Yesterday, members of the Tourist Village Taxi and Tour Guide Association complained to reporters that while some of their members inside the Village area had gotten some business, those operating from what is referred to as “Terminal Four” on North Front Street, previously home to the temporary market and next door to the Brown Sugar Market complex, were getting no business at all, because the dispatchers hired to direct tourists to them were largely being ignored, and worse, the gate was kept closed, barring them from directly soliciting the visitors.
  
Today, we went to see for ourselves. Around 3:00 this afternoon, nearing the end of an ordinary day by industry standards, activity had significantly dwindled on North Front Street and most service providers were just standing around, waiting.
  
According to Ruth Smith, president of the Hair Braiders’ Association, a group of 16 women established for as much as a decade in the area, the plan was “not working out at all; they put us in the Mirab parking lot, far away from the tourists. We can’t go up to them, but we are yet to see anyone approach us. Our job is about negotiation, convincing them to get their hair done. How are we to do that if they lock us away?”
  
Smith says that non-members of the Association and her group have been put in the same area, further hurting their business. Today, she said, she made just US$6; on a day like yesterday, for instance, she estimates net income of “close to $200.”
  
We were already sharing out jobs before this implementation. If someone approached me and I already have a job, I give it to the next lady in line. My main concern at the end of the day is seeing to it that I and the ladies I work with go home with something,” Smith said, adding that the Belize Tourism Board (BTB) would have to be responsible for non-members.
  
A taxi operator who did not identify himself told us that they were only being allowed to pick up and drop off persons who come out to them in the downtown area and at Old Belize.
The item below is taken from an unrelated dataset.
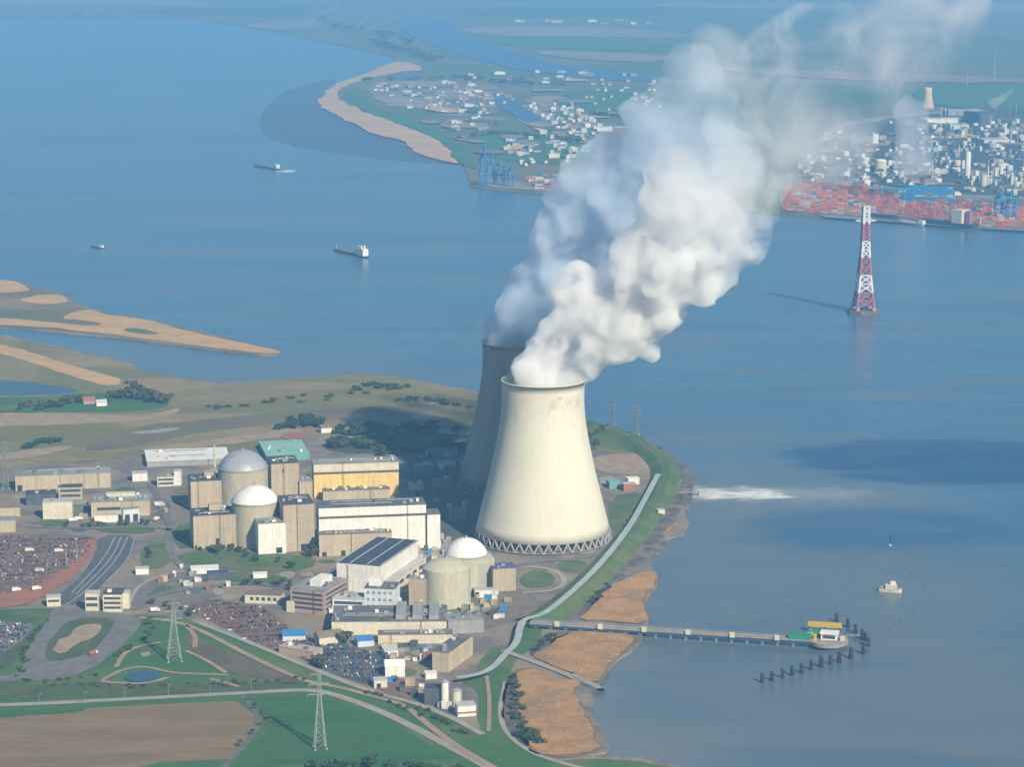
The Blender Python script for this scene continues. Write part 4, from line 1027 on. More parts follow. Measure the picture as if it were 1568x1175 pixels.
# ------------------------------------------------------------------ cars
def paint(n, c): return mat(n, c, tuple(x * .92 for x in c), .5, rough=.35, spec=.5)
CARC = [('white', (.78,.78,.76)), ('silver', (.48,.49,.50)), ('dark grey', (.10,.105,.115)), ('black', (.03,.03,.035)), ('blue', (.06,.12,.30)), ('red', (.36,.05,.05)), ('grey', (.25,.255,.26)), ('brown', (.23,.11,.085))]
def car_mesh(name, c):
    mb = MB(); L_, W_ = 4.5, 1.8
    # body with sloped ends, then a cabin
    def loft(secs):
        b = len(mb.v)
        for x, hw, z0, z1 in secs: mb.v.extend([(x,-hw,z0),(x,hw,z0),(x,hw*.94,z1),(x,-hw*.94,z1)])
        for i in range(len(secs)-1):
            o = b + i*4
            for k in range(4): mb.f.append((o+k, o+(k+1)%4, o+4+(k+1)%4, o+4+k))
        mb.f.append((b,b+1,b+2,b+3)); o = b+(len(secs)-1)*4; mb.f.append((o+3,o+2,o+1,o))
    loft([(-2.25,.72,.35,.8),(-2.1,.88,.25,.95),(-1.0,.9,.22,1.0),(1.0,.9,.22,.96),(2.0,.86,.25,.82),(2.25,.68,.35,.62)])
    nb = len(mb.f)
    loft([(-1.75,.80,.95,1.0),(-1.15,.76,.96,1.45),(.25,.76,.96,1.47),(1.05,.80,.93,.98)])
    for x in (-1.4, 1.4):
        for s in (-1, 1):
            b = len(mb.v)
            for yy in (s*.7, s*.91):
                for k in range(8):
                    a = k*math.pi/4; mb.v.append((x+.33*math.cos(a), yy, .33+.33*math.sin(a)))
            for k in range(8): mb.f.append((b+k, b+(k+1)%8, b+8+(k+1)%8, b+8+k))
            mb.f.append(tuple(b+8+k for k in range(8)))
    me = mb.mesh(name, [c, M_GLASS, R_DARK])
    nf = len(mb.f)
    for i, p in enumerate(me.polygons):
        if nb <= i < nb + 14: p.material_index = 1 if abs(p.normal.z) < .85 else 0
        elif i >= nb + 14: p.material_index = 2
    return me
CARM = {n: car_mesh('parked_car', paint('car_paint_' + n.replace(' ', '_'), c)) for n, c in CARC}
def inpoly(p, poly):
    x, y = p; c = False; j = len(poly) - 1
    for i in range(len(poly)):
        xi, yi = poly[i]; xj, yj = poly[j]
        if (yi > y) != (yj > y) and x < (xj - xi) * (y - yi) / (yj - yi) + xi: c = not c
        j = i
    return c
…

Previously, he said, they would get runs to some of the major tourist sites, where they would hand off to the tour guides already present and be paid for their services. Now, the tour operators get first crack, he said.
  
Craft vendor Jennifer Garcia complained about the size of the stalls in the parking lot next to the St. Mary’s tennis court, where the vendors are congregated. “They have us locked up in there like pigs, like we are in jail!” she said.
  
These and similar stories will be ventilated at a press conference to be called by the Federation of Cruise Tourism Associations of Belize (FECTAB) at the Princess Hotel in Belize City tomorrow morning, Friday, at 10:00.